In Approach, we have servers (ya, rly!). From time to time I need to access them. Usually, I do this by connecting to our VPN. At times, however, that is not possible, like for instance when some overzealous firewall administrator has blocked outgoing PPTP. Then you might have the need for an alternate approach, like using an SSH tunnel (provided that the administrator didn’t block outgoing SSH as well…)
And yes, I am aware that there are plenty of guides how to setup an SSH tunnel with Putty, but I found that they are either 1) overly verbose, 2) not exactly describing my problem or 3) wrong.
The situation
- I want to access a Windows Server using Remote Desktop
- There is a Linux server running in the same network section. Mine is running Ubuntu, so all examples will be in Ubuntuish.
- I have a Windows 7 client machine, with the Putty ssh client
On the Linux server
- Make sure that SSH is installed (it probably is, otherwise, how do you access the server?). If not,
$ sudo apt-get install ssh
. - Edit /etc/ssh/sshd_config.
Check that it says AllowTcpForwarding yes somewhere.
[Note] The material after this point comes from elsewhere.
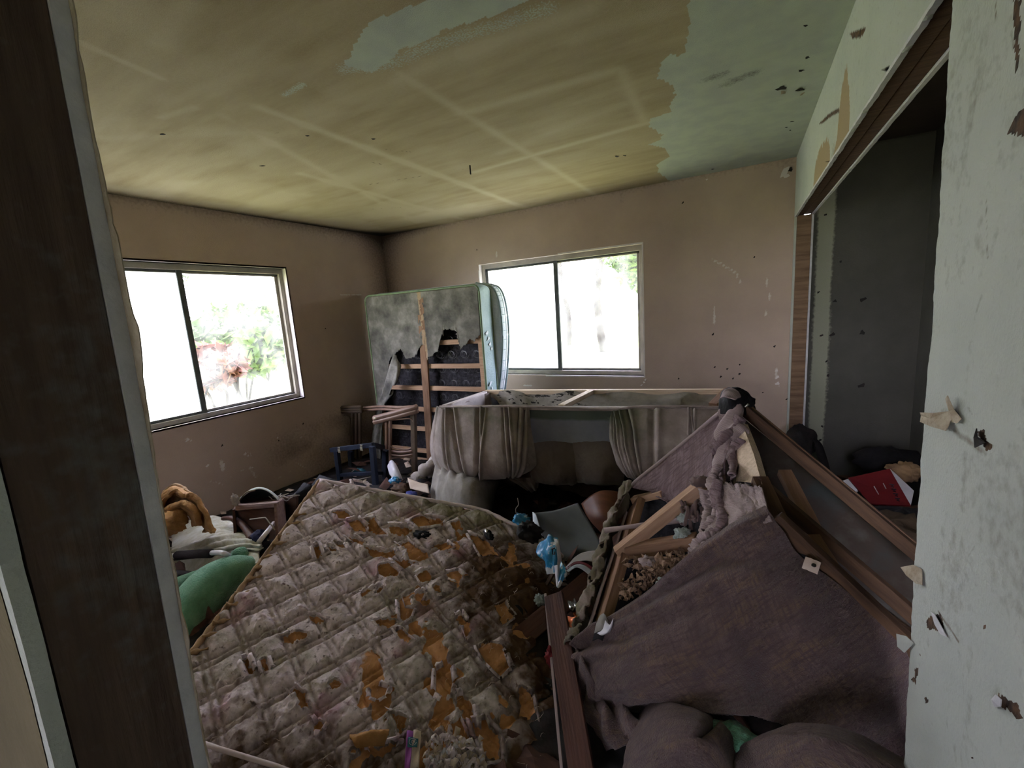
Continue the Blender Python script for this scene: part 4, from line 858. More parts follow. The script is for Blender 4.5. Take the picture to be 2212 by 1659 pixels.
hang = cloth('hanging_cover', net([[(850, 765, 3.25), (858, 770, 3.24), (866, 800, 3.26)], [(838, 810, 3.2), (852, 812, 3.17), (862, 820, 3.2)], [(826, 850, 3.2), (844, 850, 3.18), (856, 835, 3.22)], [(812, 880, 3.22), (828, 880, 3.2), (838, 870, 3.22)], [(800, 960, 3.22), (815, 950, 3.2), (832, 900, 3.22)], [(800, 1010, 3.24), (815, 1005, 3.2), (822, 1000, 3.22)]]), 24, 70, M['netting'], bs,
             disp=lambda u, v: .012 * np.sin(u * 9 + v * 6) + .01 * (fbm(u * 6, v * 14, 4) - .5), mask=lambda u, v: (u < .88 + .3 * (fbm(v * 16, v * 0, 3) - .5)) & ~((abs(v - .36) < .05) & (u > .45)), thick=.0015, attrs={'ghost': lambda u, v: 0 * u})
# ticking border round the sides + piping
def rr_frame(x0, x1, z0, z1, r, n=8):
    P = []
    for (cx, cz, a0) in ((x1 - r, z1 - r, 0), (x0 + r, z1 - r, 90), (x0 + r, z0 + r, 180), (x1 - r, z0 + r, 270)):
        for k in range(n + 1): g_ = math.radians(a0 + 90 * k / n); P.append((cx + r * math.cos(g_), cz + r * math.sin(g_)))
    return P
def border_loop(name, P, y0, y1, m, parent, bulge=.012, rows=6):
    v = []; f = []; n = len(P); c = np.mean(P, 0)
    for j in range(rows + 1):
        t = j / rows; b = bulge * math.sin(math.pi * t)
        for (x, z) in P:
            d = np.array([x, z]) - c; d = d / np.linalg.norm(d); v.append((x + d[0] * b, y0 + (y1 - y0) * t, z + d[1] * b))
    for j in range(rows):
        for i in range(n): f.append((j * n + i, j * n + (i + 1) % n, (j + 1) * n + (i + 1) % n, (j + 1) * n + i))
    return obj(name, v, f, m, parent, smooth=True)
P1 = rr_frame(bl, br, .0, bt, .06)
border_loop('ticking_border', P1, BY, BY + .19, M['teal'], bs)
for yy_ in (BY, BY + .19): tube('piping', [(x, yy_, z) for x, z in P1], .010, M['tealp'], bs, n=8, closed=True)
obj('back_panel', [(x, BY + .19, z) for x, z in P1], [tuple(range(len(P1)))], M['teal'], bs)
for (z0, s_) in ((BX(1050, 720)[2] , 3), (BX(1050, 830)[2], 6)):
    tag(speck('worn_patch', [(br + .0145, BY + .06 + .02 * k, z0 - .05 * k) for k in range(4)], [.028, .02, .018, .022], M['matt2'], bs, (1, 0, 0), s_, .001), kind='stuff')
# thin mattress behind it, bowed
m2 = thing('mattress', (-2.3, 3.6, 0), 'thin white mattress with grid-stitched edge bowed behind the box spring', 'mattress')
MY = 3.52; pr = [(1035, 612), (1060, 616), (1074, 625), (1084, 650), (1090, 690), (1092, 740), (1089, 800), (1083, 850), (1078, 900), (1075, 980)]
edge_p = [V(x, y, y=MY + .06) for x, y in pr]; edge_p[-1][2] = .02
EP = smooth_path(edge_p, 8); v = []; f = []
for i, p in enumerate(EP):
    w = 1.25 - .0 * i
    for (dx, dy) in ((-w, .12), (-w, .0), (-.03, -.012), (0, .01), (.004, .06), (0, .11), (-.03, .13)): v.append((max(p[0] + dx, XL + .03), MY + dy, p[2]))
K = 7
for i in range(len(EP) - 1):
    for k in range(K): f.append((i * K + k, i * K + (k + 1) % K, (i + 1) * K + (k + 1) % K, (i + 1) * K + k))
f.append(tuple(range(K))); f.append(tuple((len(EP) - 1) * K + k for k in range(K))[::-1])
obj('ticking', v, f, M['matt2'], m2, smooth=True)
for dy in (.0, .12): tube('piping', [(p[0] + .003, MY + dy, p[2]) for p in EP], .009, M['teal'], m2, n=7)
gv = []
for i in range(6, len(EP) - 1, 3):
    p = EP[i]; tube('stitch_line', [(p[0] + .003, MY + .02, p[2]), (p[0] + .007, MY + .06, p[2]), (p[0] + .003, MY + .10, p[2])], .0022, M['teal'], m2, n=5)
tube('stitch_line', [(p[0] + .006, MY + .07, p[2]) for p in EP[4:]], .0022, M['teal'], m2, n=5)

# ---- reeded wooden armchair frame on its side, and a stool frame ------------------
CY_ = 2.95
def reed(name, pts, r, m, parent, k=1): return tube(name, smooth_path(pts, 5) if k else pts, r, m, parent, n=14, prof=lambda g_: 1 + .14 * math.cos(g_ * 5))
cf_ = thing('armchair_frame', (-2.4, 2.95, .2), 'upturned reeded brown armchair frame without cushions leaning by the box spring', 'armchair frame')
c_ = lambda x, y, d=CY_: V(x, y, y=d)
for k, dz in enumerate((-.018, .018)):
    reed('arm_rail', [c_(808, 908, 2.8) + np.array([0, 0, dz]), c_(840, 900, 2.82) + np.array([0, 0, dz]), c_(880, 889, 2.85) + np.array([0, 0, dz]), c_(902, 883, 2.88) + np.array([0, 0, dz])], .022, M['bamboo'], cf_)
beam('rear_post', c_(893, 884, 2.88), c_(896, 1030, 2.88), .05, .035, M['bamboodk'], cf_, up=(0, -1, 0), bevel=.006)
for x in (835, 843): reed('front_post', [c_(x, 905, 2.83), c_(x, 960, 2.83), c_(x + 1, 1040, 2.83)], .015, M['bamboo'], cf_)
for y in (975, 983): reed('rung', [c_(838, y - 2, 2.83), c_(865, y + 2, 2.85), c_(892, y - 1, 2.87)], .014, M['bamboo'], cf_)
reed('bent_hoop', [c_(841, 908, 2.825), c_(870, 905, 2.84), c_(888, 905, 2.86), c_(892, 915, 2.87), c_(892, 950, 2.87), c_(890, 965, 2.87), c_(880, 971, 2.86), c_(848, 966, 2.83), c_(842, 955, 2.825)], .006, M['bamboo'], cf_)
reed('bent_hoop', [c_(846, 990, 2.83), c_(878, 987, 2.86), c_(890, 992, 2.87), c_(893, 1005, 2.87), c_(893, 1040, 2.87)], .006, M['bamboo'], cf_)
for dz in (0, .028): reed('back_rail', [c_(778, 887, 3.2) + np.array([0, 0, dz]), c_(820, 884, 3.1) + np.array([0, 0, dz]), c_(862, 886, 3.0) + np.array([0, 0, dz]), c_(900, 884, 2.95) + np.array([0, 0, dz])], .011, M['bamboo'], cf_)
for dz in (-.022, 0, .022): reed('arm_rail', [c_(672, 889, 3.02) + np.array([0, 0, dz]), c_(720, 886, 3.05) + np.array([0, 0, dz]), c_(782, 884, 3.1) + np.array([0, 0, dz])], .018, M['bamboodk'], cf_)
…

If not, add it. - Reload sshd.
$ sudo /etc/init.d/sshd reload
or$ sudo service ssh reload
depending on your Ubuntu version.
On the Windows client
- If you don’t have Putty yet, get it.
- Configure putty to connect to your Linux server using SSH 2.
- Under Connection – SSH – Tunnels, map a local port to remote desktop on your Windows server. Usually, the remote port is 3389. The local port can be anything, except 3389 or 3390, which won’t work*.
- Save the session and connect to your linux server. You need to log on, and keep the connection open.
- Open a remote desktop session to the source port on localhost.
- Profit.
* Because 3389 is probably already running a RDP server, and 3390 is blocked in Windows 7 for some reason.